* [Aim]: Return each line of the data below exactly, omitting any pictures.
►
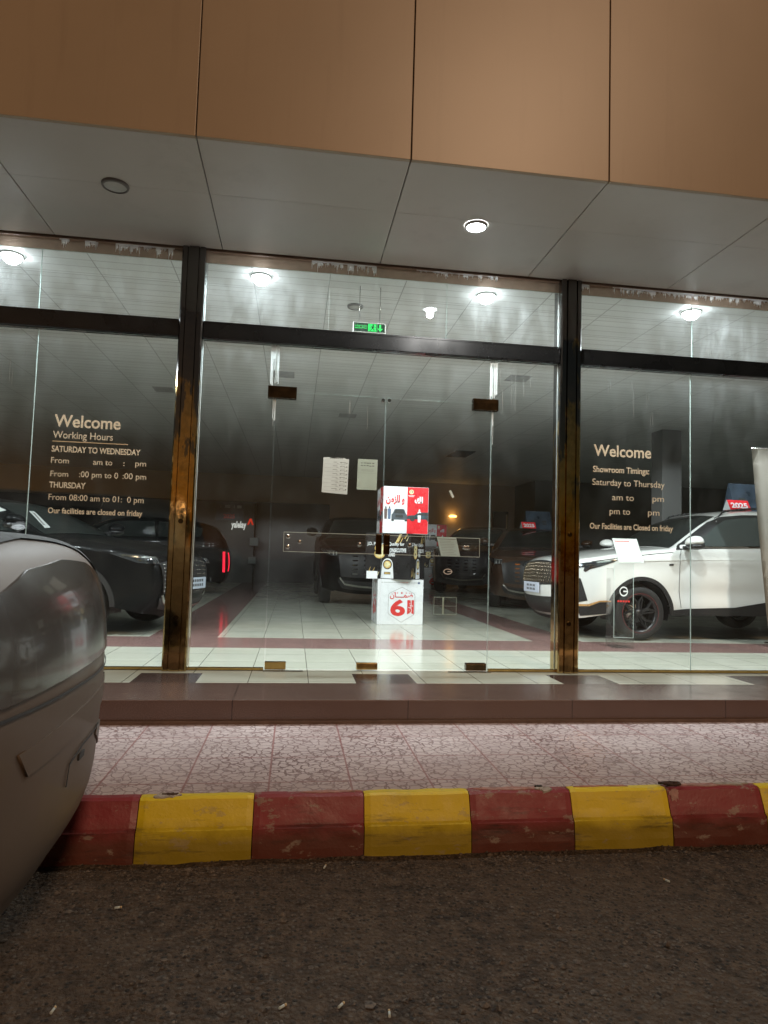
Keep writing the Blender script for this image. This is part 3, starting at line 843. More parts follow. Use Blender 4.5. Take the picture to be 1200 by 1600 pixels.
class Shape:
    """a car body surface: sides as functions of (x, z), the wrap-over strip as a function of (t, y)"""
    def __init__(s, upper, sill, axles, ra, W=1.87, belt=1.15, th=.27, pf=(1.55, .28), pr=(-1.8, .16), rnd=.11, bulge=(.03, .13), lower=.05, zr=.36):
        s.U = catmull(upper); s.W = W; s.belt = belt; s.th = th; s.pf = pf; s.pr = pr; s.rnd = rnd; s.bulge = bulge; s.lower = lower
        s.axles, s.ra, s.zr = axles, ra, zr
        d = np.linalg.norm(np.diff(s.U, axis=0), axis=1); s.T = np.concatenate([[0], np.cumsum(d)])
        s.ztop = s.U[:, 1].max(); s.xn = s.U[:, 0].max(); s.xr = s.U[:, 0].min()
        low = [tuple(s.U[-1])]
        for ax in sorted(axles):
            h = sill - zr; dx = math.sqrt(max(ra * ra - h * h, 1e-4)); a0 = math.atan2(h, -dx); a1 = math.atan2(h, dx)
            if a0 < 0: a0 += 2 * PI
            for a in np.linspace(a0, a1, 30): low.append((ax + ra * math.cos(a), zr + ra * math.sin(a)))
        s.low = low[1:]
    def hw(s, x, z):
        x = np.asarray(x, float); z = np.asarray(z, float)
        w = np.full(np.broadcast(x, z).shape, s.W / 2)
        w = w - s.pf[1] * np.clip((x - s.pf[0]) / (s.xn - s.pf[0]), 0, 1) ** 2.2
        w = w - s.pr[1] * np.clip((s.pr[0] - x) / (s.pr[0] - s.xr), 0, 1) ** 2.2
        w = w - s.th * np.clip((z - s.belt) / (s.ztop - s.belt), 0, 1) ** 1.15
        w = w - s.lower * np.clip((.75 - z) / .5, 0, 1) ** 1.6
        mid = np.exp(-((x - .1) / 1.2) ** 4)
        w = w - .030 * mid * np.exp(-((z - .62) / .13) ** 2) + .012 * np.exp(-((z - (s.belt - .14)) / .05) ** 2)
        for ax in s.axles:
            r = np.hypot(x - ax, z - s.zr); w = w + .022 * np.exp(-((r - s.ra) / .12) ** 2)
        return w
    def dist(s, x, z):
        p = np.stack([np.asarray(x, float), np.asarray(z, float)], -1).reshape(-1, 2)
        A = s.U[:-1]; Bv = s.U[1:] - A; L = (Bv ** 2).sum(1); out = np.full(len(p), 9.)
        for i in range(len(A)):
            t = np.clip(((p - A[i]) @ Bv[i]) / L[i], 0, 1); out = np.minimum(out, np.linalg.norm(p - A[i] - t[:, None] * Bv[i], axis=1))
        return out
    def side(s, x, z, sg):
        x = np.atleast_1d(np.asarray(x, float)); z = np.atleast_1d(np.asarray(z, float))
        q = np.clip(s.dist(x, z) / s.rnd, 0, 1)
        y = s.hw(x, z) - s.rnd * (1 - np.sqrt(np.clip(1 - (1 - q) ** 2, 0, 1)))
        return np.stack([x, sg * y, z], -1)
    def at(s, t):
        x = np.interp(t, s.T, s.U[:, 0]); z = np.interp(t, s.T, s.U[:, 1])
        e = .02; dx = np.interp(t + e, s.T, s.U[:, 0]) - np.interp(t - e, s.T, s.U[:, 0]); dz = np.interp(t + e, s.T, s.U[:, 1]) - np.interp(t - e, s.T, s.U[:, 1])
        n = np.hypot(dx, dz) + 1e-9; return x, z, -(-dz) / n, -dx / n   # outline runs nose bottom -> hood -> tail: outward normal (dz, -dx)
    def strip(s, t, y):
        t = np.atleast_1d(np.asarray(t, float)); y = np.atleast_1d(np.asarray(y, float))
        x, z, nx, nz = s.at(t); ye = s.hw(x, z) - s.rnd
        q = np.clip(y / ye, -1, 1); b = (s.bulge[0] + (s.bulge[1] - s.bulge[0]) * np.abs(nx) ** 2) * (1 - np.abs(q) ** 2.4)
        return np.stack([x + nx * b, y, z + nz * b], -1)
    def t_x(s, x, z0=None, after=0.):
        """arc length on the upper outline at station x (first passing after 'after')"""
        for i in range(len(s.T) - 1):
            a, b = s.U[i, 0], s.U[i + 1, 0]
            if s.T[i] >= after and (a - x) * (b - x) <= 0 and (z0 is None or s.U[i, 1] > z0): return s.T[i] + (s.T[i + 1] - s.T[i]) * (x - a) / (b - a + 1e-12)
    def t_z(s, z, after=0.):
        for i in range(len(s.T) - 1):
            a, b = s.U[i, 1], s.U[i + 1, 1]
            if s.T[i] >= after and (a - z) * (b - z) <= 0: return s.T[i] + (s.T[i + 1] - s.T[i]) * (z - a) / (b - a + 1e-12)

def grid_poly(poly, gu, gv):
    """even triangle mesh filling a 2-D outline (constrained Delaunay with grid points inside)"""
    P = []
    for p in poly:
        if not P or math.hypot(p[0] - P[-1][0], p[1] - P[-1][1]) > 1e-5: P.append((float(p[0]), float(p[1])))
    if math.hypot(P[0][0] - P[-1][0], P[0][1] - P[-1][1]) < 1e-5: P.pop()
    Q = []
    for a, b in zip(P, P[1:] + P[:1]):
        n = max(1, int(math.hypot(b[0] - a[0], b[1] - a[1]) / gu + .5))
        Q += [(a[0] + (b[0] - a[0]) * k / n, a[1] + (b[1] - a[1]) * k / n) for k in range(n)]
    A = np.array(Q); Bv = np.roll(A, -1, 0) - A; L = (Bv ** 2).sum(1) + 1e-12
    us = np.arange(A[:, 0].min(), A[:, 0].max(), gu) + gu * .5; vs = np.arange(A[:, 1].min(), A[:, 1].max(), gv) + gv * .5
    g = np.array([(u, v) for u in us for v in vs])
    d = np.full(len(g), 9.); ins = np.zeros(len(g), bool)
    for k in range(len(A)):
        t = np.clip(((g - A[k]) @ Bv[k]) / L[k], 0, 1); d = np.minimum(d, np.linalg.norm(g - A[k] - t[:, None] * Bv[k], axis=1))
        y0, y1 = A[k, 1], A[k, 1] + Bv[k, 1]
        if y0 != y1:
            c = ((y0 > g[:, 1]) != (y1 > g[:, 1])); xi = A[k, 0] + (g[:, 1] - y0) / (y1 - y0) * Bv[k, 0]; ins ^= c & (g[:, 0] < xi)
    g = g[ins & (d > gu * .45)]
    pts = [Vector(q) for q in Q] + [Vector(q) for q in g]; n = len(Q)
    V, E_, F, _, _, _ = mgeo.delaunay_2d_cdt(pts, [(k, (k + 1) % n) for k in range(n)], [list(range(n))], 1, 1e-6)
    bm = bmesh.new(); bv = [bm.verts.new((v.x, 0, v.y)) for v in V]
    for f in F:
        try: bm.faces.new([bv[k] for k in f])
        except ValueError: pass
    for v in [v for v in bm.verts if not v.link_faces]: bm.verts.remove(v)
    return bm

def map_bm(bm, fn, off=0., outward=None):
    bm.verts.ensure_lookup_table()
    u = np.array([v.co.x for v in bm.verts]); v_ = np.array([v.co.z for v in bm.verts]); e = .004
    p = fn(u, v_)
    if off:
        n = np.cross(fn(u + e, v_) - fn(u - e, v_), fn(u, v_ + e) - fn(u, v_ - e)); n /= np.linalg.norm(n, axis=1)[:, None] + 1e-12
        n *= np.sign((n * outward(p)).sum(1))[:, None]; q = p + n * off
    else: q = p
    for v, c in zip(bm.verts, q): v.co = c
    return (p, n) if off else (p, None)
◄
* [Task output]:
Keep writing the Blender script for this image. This is part 3, starting at line 843. More parts follow. Use Blender 4.5. Take the picture to be 1200 by 1600 pixels.
class Shape:
    """a car body surface: sides as functions of (x, z), the wrap-over strip as a function of (t, y)"""
    def __init__(s, upper, sill, axles, ra, W=1.87, belt=1.15, th=.27, pf=(1.55, .28), pr=(-1.8, .16), rnd=.11, bulge=(.03, .13), lower=.05, zr=.36):
        s.U = catmull(upper); s.W = W; s.belt = belt; s.th = th; s.pf = pf; s.pr = pr; s.rnd = rnd; s.bulge = bulge; s.lower = lower
        s.axles, s.ra, s.zr = axles, ra, zr
        d = np.linalg.norm(np.diff(s.U, axis=0), axis=1); s.T = np.concatenate([[0], np.cumsum(d)])
        s.ztop = s.U[:, 1].max(); s.xn = s.U[:, 0].max(); s.xr = s.U[:, 0].min()
        low = [tuple(s.U[-1])]
        for ax in sorted(axles):
            h = sill - zr; dx = math.sqrt(max(ra * ra - h * h, 1e-4)); a0 = math.atan2(h, -dx); a1 = math.atan2(h, dx)
            if a0 < 0: a0 += 2 * PI
            for a in np.linspace(a0, a1, 30): low.append((ax + ra * math.cos(a), zr + ra * math.sin(a)))
        s.low = low[1:]
    def hw(s, x, z):
        x = np.asarray(x, float); z = np.asarray(z, float)
        w = np.full(np.broadcast(x, z).shape, s.W / 2)
        w = w - s.pf[1] * np.clip((x - s.pf[0]) / (s.xn - s.pf[0]), 0, 1) ** 2.2
        w = w - s.pr[1] * np.clip((s.pr[0] - x) / (s.pr[0] - s.xr), 0, 1) ** 2.2
        w = w - s.th * np.clip((z - s.belt) / (s.ztop - s.belt), 0, 1) ** 1.15
        w = w - s.lower * np.clip((.75 - z) / .5, 0, 1) ** 1.6
        mid = np.exp(-((x - .1) / 1.2) ** 4)
        w = w - .030 * mid * np.exp(-((z - .62) / .13) ** 2) + .012 * np.exp(-((z - (s.belt - .14)) / .05) ** 2)
        for ax in s.axles:
            r = np.hypot(x - ax, z - s.zr); w = w + .022 * np.exp(-((r - s.ra) / .12) ** 2)
        return w
    def dist(s, x, z):
        p = np.stack([np.asarray(x, float), np.asarray(z, float)], -1).reshape(-1, 2)
        A = s.U[:-1]; Bv = s.U[1:] - A; L = (Bv ** 2).sum(1); out = np.full(len(p), 9.)
        for i in range(len(A)):
            t = np.clip(((p - A[i]) @ Bv[i]) / L[i], 0, 1); out = np.minimum(out, np.linalg.norm(p - A[i] - t[:, None] * Bv[i], axis=1))
        return out
    def side(s, x, z, sg):
        x = np.atleast_1d(np.asarray(x, float)); z = np.atleast_1d(np.asarray(z, float))
        q = np.clip(s.dist(x, z) / s.rnd, 0, 1)
        y = s.hw(x, z) - s.rnd * (1 - np.sqrt(np.clip(1 - (1 - q) ** 2, 0, 1)))
        return np.stack([x, sg * y, z], -1)
    def at(s, t):
        x = np.interp(t, s.T, s.U[:, 0]); z = np.interp(t, s.T, s.U[:, 1])
        e = .02; dx = np.interp(t + e, s.T, s.U[:, 0]) - np.interp(t - e, s.T, s.U[:, 0]); dz = np.interp(t + e, s.T, s.U[:, 1]) - np.interp(t - e, s.T, s.U[:, 1])
        n = np.hypot(dx, dz) + 1e-9; return x, z, -(-dz) / n, -dx / n   # outline runs nose bottom -> hood -> tail: outward normal (dz, -dx)
    def strip(s, t, y):
        t = np.atleast_1d(np.asarray(t, float)); y = np.atleast_1d(np.asarray(y, float))
        x, z, nx, nz = s.at(t); ye = s.hw(x, z) - s.rnd
        q = np.clip(y / ye, -1, 1); b = (s.bulge[0] + (s.bulge[1] - s.bulge[0]) * np.abs(nx) ** 2) * (1 - np.abs(q) ** 2.4)
        return np.stack([x + nx * b, y, z + nz * b], -1)
    def t_x(s, x, z0=None, after=0.):
        """arc length on the upper outline at station x (first passing after 'after')"""
        for i in range(len(s.T) - 1):
            a, b = s.U[i, 0], s.U[i + 1, 0]
            if s.T[i] >= after and (a - x) * (b - x) <= 0 and (z0 is None or s.U[i, 1] > z0): return s.T[i] + (s.T[i + 1] - s.T[i]) * (x - a) / (b - a + 1e-12)
    def t_z(s, z, after=0.):
        for i in range(len(s.T) - 1):
            a, b = s.U[i, 1], s.U[i + 1, 1]
            if s.T[i] >= after and (a - z) * (b - z) <= 0: return s.T[i] + (s.T[i + 1] - s.T[i]) * (z - a) / (b - a + 1e-12)

def grid_poly(poly, gu, gv):
    """even triangle mesh filling a 2-D outline (constrained Delaunay with grid points inside)"""
    P = []
    for p in poly:
        if not P or math.hypot(p[0] - P[-1][0], p[1] - P[-1][1]) > 1e-5: P.append((float(p[0]), float(p[1])))
    if math.hypot(P[0][0] - P[-1][0], P[0][1] - P[-1][1]) < 1e-5: P.pop()
    Q = []
    for a, b in zip(P, P[1:] + P[:1]):
        n = max(1, int(math.hypot(b[0] - a[0], b[1] - a[1]) / gu + .5))
        Q += [(a[0] + (b[0] - a[0]) * k / n, a[1] + (b[1] - a[1]) * k / n) for k in range(n)]
    A = np.array(Q); Bv = np.roll(A, -1, 0) - A; L = (Bv ** 2).sum(1) + 1e-12
    us = np.arange(A[:, 0].min(), A[:, 0].max(), gu) + gu * .5; vs = np.arange(A[:, 1].min(), A[:, 1].max(), gv) + gv * .5
    g = np.array([(u, v) for u in us for v in vs])
    d = np.full(len(g), 9.); ins = np.zeros(len(g), bool)
    for k in range(len(A)):
        t = np.clip(((g - A[k]) @ Bv[k]) / L[k], 0, 1); d = np.minimum(d, np.linalg.norm(g - A[k] - t[:, None] * Bv[k], axis=1))
        y0, y1 = A[k, 1], A[k, 1] + Bv[k, 1]
        if y0 != y1:
            c = ((y0 > g[:, 1]) != (y1 > g[:, 1])); xi = A[k, 0] + (g[:, 1] - y0) / (y1 - y0) * Bv[k, 0]; ins ^= c & (g[:, 0] < xi)
    g = g[ins & (d > gu * .45)]
    pts = [Vector(q) for q in Q] + [Vector(q) for q in g]; n = len(Q)
    V, E_, F, _, _, _ = mgeo.delaunay_2d_cdt(pts, [(k, (k + 1) % n) for k in range(n)], [list(range(n))], 1, 1e-6)
    bm = bmesh.new(); bv = [bm.verts.new((v.x, 0, v.y)) for v in V]
    for f in F:
        try: bm.faces.new([bv[k] for k in f])
        except ValueError: pass
    for v in [v for v in bm.verts if not v.link_faces]: bm.verts.remove(v)
    return bm

def map_bm(bm, fn, off=0., outward=None):
    bm.verts.ensure_lookup_table()
    u = np.array([v.co.x for v in bm.verts]); v_ = np.array([v.co.z for v in bm.verts]); e = .004
    p = fn(u, v_)
    if off:
        n = np.cross(fn(u + e, v_) - fn(u - e, v_), fn(u, v_ + e) - fn(u, v_ - e)); n /= np.linalg.norm(n, axis=1)[:, None] + 1e-12
        n *= np.sign((n * outward(p)).sum(1))[:, None]; q = p + n * off
    else: q = p
    for v, c in zip(bm.verts, q): v.co = c
    return (p, n) if off else (p, None)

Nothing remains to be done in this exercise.